I'm sorta sad

Group nap in June.

It's been busy around here. Anthony's been traveling a ton (lots of trips up to Dallas), we flew to Kansas City for Christmas where we saw two sets of great-grandparents and two sets of grandparents (all separately) and we drove all over Missouri to do it. Literally hours after we got back to Austin Anthony was off to Dallas again and won't be back until around 3 pm on the 31st (our 3rd anniversary). My sister also flies in tomorrow night for all of us to do our Christmas on New Year's Day.
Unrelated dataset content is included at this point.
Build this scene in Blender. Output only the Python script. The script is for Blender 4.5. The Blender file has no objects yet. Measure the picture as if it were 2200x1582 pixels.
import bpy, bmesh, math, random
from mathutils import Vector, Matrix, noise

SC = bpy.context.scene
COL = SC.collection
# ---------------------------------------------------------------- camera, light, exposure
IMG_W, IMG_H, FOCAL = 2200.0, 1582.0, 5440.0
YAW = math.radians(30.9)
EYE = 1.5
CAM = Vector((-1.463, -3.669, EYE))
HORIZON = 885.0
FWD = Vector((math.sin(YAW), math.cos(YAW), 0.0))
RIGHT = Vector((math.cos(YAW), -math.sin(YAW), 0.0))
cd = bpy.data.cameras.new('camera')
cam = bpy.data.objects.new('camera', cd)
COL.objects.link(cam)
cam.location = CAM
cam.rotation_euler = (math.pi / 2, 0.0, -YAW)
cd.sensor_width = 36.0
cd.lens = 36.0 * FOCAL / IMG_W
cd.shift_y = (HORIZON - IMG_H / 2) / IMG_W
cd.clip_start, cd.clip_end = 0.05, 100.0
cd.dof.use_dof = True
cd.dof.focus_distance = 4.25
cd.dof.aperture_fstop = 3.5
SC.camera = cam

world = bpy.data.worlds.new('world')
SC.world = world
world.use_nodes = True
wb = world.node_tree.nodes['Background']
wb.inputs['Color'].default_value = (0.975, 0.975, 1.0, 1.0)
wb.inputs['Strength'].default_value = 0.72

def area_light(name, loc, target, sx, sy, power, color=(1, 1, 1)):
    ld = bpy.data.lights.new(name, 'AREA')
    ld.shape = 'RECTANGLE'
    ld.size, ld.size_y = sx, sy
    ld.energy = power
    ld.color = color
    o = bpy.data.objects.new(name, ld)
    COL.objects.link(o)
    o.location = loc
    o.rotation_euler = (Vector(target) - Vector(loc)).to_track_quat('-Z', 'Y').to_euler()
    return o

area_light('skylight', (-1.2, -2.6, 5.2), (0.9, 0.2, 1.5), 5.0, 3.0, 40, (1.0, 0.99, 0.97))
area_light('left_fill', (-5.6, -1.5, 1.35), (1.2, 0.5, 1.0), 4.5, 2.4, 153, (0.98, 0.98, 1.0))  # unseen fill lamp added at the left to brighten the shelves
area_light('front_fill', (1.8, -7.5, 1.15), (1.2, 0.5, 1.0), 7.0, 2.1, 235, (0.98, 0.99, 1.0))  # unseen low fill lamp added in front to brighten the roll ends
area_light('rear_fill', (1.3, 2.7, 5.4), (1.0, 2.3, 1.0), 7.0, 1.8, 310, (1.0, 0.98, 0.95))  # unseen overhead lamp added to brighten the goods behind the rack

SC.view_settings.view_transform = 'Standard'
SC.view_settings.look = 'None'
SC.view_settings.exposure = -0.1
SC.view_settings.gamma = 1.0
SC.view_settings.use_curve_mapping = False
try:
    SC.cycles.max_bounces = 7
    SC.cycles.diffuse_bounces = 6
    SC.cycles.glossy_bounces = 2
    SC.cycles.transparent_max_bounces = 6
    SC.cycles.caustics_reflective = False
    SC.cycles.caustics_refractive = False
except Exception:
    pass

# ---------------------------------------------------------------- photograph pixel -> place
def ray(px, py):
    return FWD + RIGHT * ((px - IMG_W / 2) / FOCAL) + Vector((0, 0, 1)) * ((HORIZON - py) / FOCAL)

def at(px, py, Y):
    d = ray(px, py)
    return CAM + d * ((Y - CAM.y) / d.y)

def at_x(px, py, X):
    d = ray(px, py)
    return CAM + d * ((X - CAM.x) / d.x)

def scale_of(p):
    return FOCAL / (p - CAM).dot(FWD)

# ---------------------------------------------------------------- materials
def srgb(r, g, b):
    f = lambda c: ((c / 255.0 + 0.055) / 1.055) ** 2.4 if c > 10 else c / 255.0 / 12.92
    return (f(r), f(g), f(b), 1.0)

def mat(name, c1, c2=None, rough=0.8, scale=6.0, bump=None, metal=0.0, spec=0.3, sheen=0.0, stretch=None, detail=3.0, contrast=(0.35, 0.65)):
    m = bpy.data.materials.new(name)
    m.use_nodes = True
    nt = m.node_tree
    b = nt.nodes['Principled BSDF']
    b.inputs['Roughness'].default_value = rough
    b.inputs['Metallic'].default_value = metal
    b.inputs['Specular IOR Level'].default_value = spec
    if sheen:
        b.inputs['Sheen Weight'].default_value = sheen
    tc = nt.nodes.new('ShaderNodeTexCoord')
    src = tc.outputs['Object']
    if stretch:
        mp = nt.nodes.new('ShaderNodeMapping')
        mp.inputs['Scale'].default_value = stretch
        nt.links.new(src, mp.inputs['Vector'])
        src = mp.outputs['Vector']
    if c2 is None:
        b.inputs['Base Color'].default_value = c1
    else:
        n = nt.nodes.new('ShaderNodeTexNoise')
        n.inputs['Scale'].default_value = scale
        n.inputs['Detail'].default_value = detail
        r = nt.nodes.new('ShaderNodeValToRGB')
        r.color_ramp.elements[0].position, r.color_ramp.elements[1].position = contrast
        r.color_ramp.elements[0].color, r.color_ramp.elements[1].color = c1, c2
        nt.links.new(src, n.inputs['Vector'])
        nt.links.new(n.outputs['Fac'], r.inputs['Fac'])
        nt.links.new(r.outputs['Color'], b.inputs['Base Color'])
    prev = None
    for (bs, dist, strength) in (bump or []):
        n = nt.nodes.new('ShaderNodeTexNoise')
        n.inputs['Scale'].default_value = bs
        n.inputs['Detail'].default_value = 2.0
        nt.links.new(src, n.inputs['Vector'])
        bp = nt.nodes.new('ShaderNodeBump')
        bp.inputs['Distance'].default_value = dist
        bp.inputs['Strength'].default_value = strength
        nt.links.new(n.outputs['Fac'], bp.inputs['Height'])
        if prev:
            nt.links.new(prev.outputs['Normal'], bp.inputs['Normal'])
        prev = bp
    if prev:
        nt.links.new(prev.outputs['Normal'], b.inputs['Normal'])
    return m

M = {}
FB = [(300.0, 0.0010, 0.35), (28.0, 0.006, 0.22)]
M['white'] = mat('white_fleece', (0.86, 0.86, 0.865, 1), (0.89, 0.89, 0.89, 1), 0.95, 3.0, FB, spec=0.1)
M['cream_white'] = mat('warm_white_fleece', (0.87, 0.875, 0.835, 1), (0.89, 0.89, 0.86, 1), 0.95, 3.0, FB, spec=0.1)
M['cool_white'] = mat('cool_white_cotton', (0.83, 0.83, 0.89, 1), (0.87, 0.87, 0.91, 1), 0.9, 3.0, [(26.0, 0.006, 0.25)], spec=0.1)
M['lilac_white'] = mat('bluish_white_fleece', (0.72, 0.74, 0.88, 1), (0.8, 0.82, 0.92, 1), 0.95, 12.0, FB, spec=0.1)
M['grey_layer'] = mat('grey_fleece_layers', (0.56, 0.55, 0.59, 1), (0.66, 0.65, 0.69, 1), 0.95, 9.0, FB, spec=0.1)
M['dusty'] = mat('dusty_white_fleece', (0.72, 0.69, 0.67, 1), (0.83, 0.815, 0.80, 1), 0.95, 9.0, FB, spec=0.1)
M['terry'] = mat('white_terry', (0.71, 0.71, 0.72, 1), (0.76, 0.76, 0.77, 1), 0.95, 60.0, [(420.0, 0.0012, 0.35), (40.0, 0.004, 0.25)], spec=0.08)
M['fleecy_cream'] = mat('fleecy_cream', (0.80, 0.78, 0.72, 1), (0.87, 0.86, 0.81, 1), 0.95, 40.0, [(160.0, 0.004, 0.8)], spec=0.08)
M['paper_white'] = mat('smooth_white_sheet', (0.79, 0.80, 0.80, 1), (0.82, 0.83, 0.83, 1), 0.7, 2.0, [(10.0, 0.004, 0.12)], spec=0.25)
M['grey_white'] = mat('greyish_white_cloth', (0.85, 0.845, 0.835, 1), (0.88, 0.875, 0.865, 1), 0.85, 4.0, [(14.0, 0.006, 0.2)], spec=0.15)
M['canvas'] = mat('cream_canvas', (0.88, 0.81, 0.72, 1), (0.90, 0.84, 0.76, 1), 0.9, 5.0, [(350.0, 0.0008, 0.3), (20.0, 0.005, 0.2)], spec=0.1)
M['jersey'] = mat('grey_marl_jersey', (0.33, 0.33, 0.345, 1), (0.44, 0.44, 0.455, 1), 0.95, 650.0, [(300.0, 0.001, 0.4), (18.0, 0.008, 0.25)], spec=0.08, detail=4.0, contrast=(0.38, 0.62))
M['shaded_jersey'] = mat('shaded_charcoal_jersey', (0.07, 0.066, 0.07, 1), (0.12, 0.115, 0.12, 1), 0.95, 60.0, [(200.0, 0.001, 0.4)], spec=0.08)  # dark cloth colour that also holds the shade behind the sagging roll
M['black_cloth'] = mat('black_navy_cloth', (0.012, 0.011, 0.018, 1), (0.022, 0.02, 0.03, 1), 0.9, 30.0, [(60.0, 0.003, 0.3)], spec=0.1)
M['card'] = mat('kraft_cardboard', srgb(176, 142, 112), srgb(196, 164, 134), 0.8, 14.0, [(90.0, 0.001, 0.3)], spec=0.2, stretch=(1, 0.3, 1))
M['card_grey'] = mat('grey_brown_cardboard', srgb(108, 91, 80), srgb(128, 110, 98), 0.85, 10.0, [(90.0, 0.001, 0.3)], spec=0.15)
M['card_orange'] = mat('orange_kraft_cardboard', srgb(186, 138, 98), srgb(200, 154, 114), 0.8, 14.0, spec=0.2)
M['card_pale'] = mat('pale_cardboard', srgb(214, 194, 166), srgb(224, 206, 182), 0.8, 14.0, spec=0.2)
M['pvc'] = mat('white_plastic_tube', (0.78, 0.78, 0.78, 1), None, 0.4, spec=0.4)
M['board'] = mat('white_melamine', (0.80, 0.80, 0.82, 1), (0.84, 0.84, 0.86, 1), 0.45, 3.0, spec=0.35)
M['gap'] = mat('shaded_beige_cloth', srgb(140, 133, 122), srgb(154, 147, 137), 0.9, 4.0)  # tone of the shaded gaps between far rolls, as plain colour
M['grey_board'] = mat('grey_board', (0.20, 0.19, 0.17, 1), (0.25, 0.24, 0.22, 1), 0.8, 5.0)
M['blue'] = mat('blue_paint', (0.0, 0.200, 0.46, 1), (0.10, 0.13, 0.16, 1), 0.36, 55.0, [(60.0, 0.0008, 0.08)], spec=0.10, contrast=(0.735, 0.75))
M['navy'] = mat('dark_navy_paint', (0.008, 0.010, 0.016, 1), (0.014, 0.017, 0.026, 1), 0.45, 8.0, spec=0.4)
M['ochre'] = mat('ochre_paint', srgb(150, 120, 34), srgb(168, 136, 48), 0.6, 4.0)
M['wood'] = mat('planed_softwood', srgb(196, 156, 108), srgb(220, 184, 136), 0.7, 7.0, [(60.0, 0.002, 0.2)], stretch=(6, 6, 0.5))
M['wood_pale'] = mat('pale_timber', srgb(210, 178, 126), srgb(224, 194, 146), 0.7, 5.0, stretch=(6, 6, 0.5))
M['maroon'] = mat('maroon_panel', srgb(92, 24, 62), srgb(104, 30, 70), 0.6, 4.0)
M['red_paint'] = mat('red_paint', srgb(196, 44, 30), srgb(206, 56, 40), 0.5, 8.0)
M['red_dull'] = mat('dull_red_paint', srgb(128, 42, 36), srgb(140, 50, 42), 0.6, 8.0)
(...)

In all of this hustle and bustle Hollis has leapt ahead in developmental skills. He knows four baby sign language signs ("more," "cookie," "all done," and the newest one, "hungry"), he prefers to walk, has whole baby conversations with himself complete with inflection, he can almost feed himself, he has fine motor skills, recognizes people, says "NO," like a champ, and he sleeps like an exhausted puppy throughout the day.

He's also totally weaned himself.

It's over. The beautiful, special connection I had with him that no other living soul could share is now finished. I had no idea I would feel such sadness about this. But I do. I feel like weeping that my baby is now a toddler and no longer needs me in such an intimate, profound, and powerful way.

I know I'm sounding ridiculously selfish, but I can't help it. I know it's natural, normal, and utterly right for him to be growing away from me, I just wasn't prepared for my own feelings about it. Before I ever had children I knew I was going to nurse my babies, but I always put the accepted 12-month cap on it. I used to say so flippantly, "Oh God, I could never nurse my child if he could ask for it!" and I'd curl my lip in disgust at the thought.

But he's just a baby!! It's not gross or weird! We are one of only a few modern day cultures that thinks nursing should have such an early expiration date. Most cultures recognize the powerful bond it nurtures between baby and mother, and like a pebble dropped in a lake, its ripple effect on all the caretakers in a baby's life and on the baby's psyche and constitution. I deeply and profoundly believe we cannot better nature. If the situation demands it, then by all means, lets use science, but there's nothing more incredible than using your body the way it was intended. And I have also become a believer in believing in my baby - a person who has not been influenced by snide remarks or peer pressure. I trusted that he would know what he needed and he would let me know. And I was right...

He just learned how to ask to nurse by knocking on my chest as if it were a refrigerator door and my boobs were little helpful elves who came out to see what he needed. But each time I offered him an "elf," he would turn away or even cry at the idea. I was still lactating... a little, but after the 5th occasion where he asked for, then refused, my breast I decided he was looking for comfort from me and not necessarily a chance to nurse - and so I stopped offering him a morsel. That was before we left for Kansas City on the 22nd.

And today, as I got in the shower I noticed dried milk in my nipples; clogged, thick, and over.

As of today, I can no longer nurse my baby and it breaks my heart. But I'm also, somewhere deep down, filled with glee that it was natural for both of us and completely trauma-free. He loves Cheerios, bananas, and the special baby goulash that I make for him. He lights up when he sees me and seeks me out when he needs a soft place. It's all I could ever ask for and so much more.

But oh, I am so sad. I feel foolish and hysterical for being such a puddle.

He's so sweet and wonderful and precocious and and and. I am so lucky to be his mother, to be a part of his life...


I'm still sad...

1 comment:

  1. Well said Jess. It is a bizarre but sweet situation. When that time came for me there was an odd sense of sadness and relief. Its a new time...By the way...Happy New Years!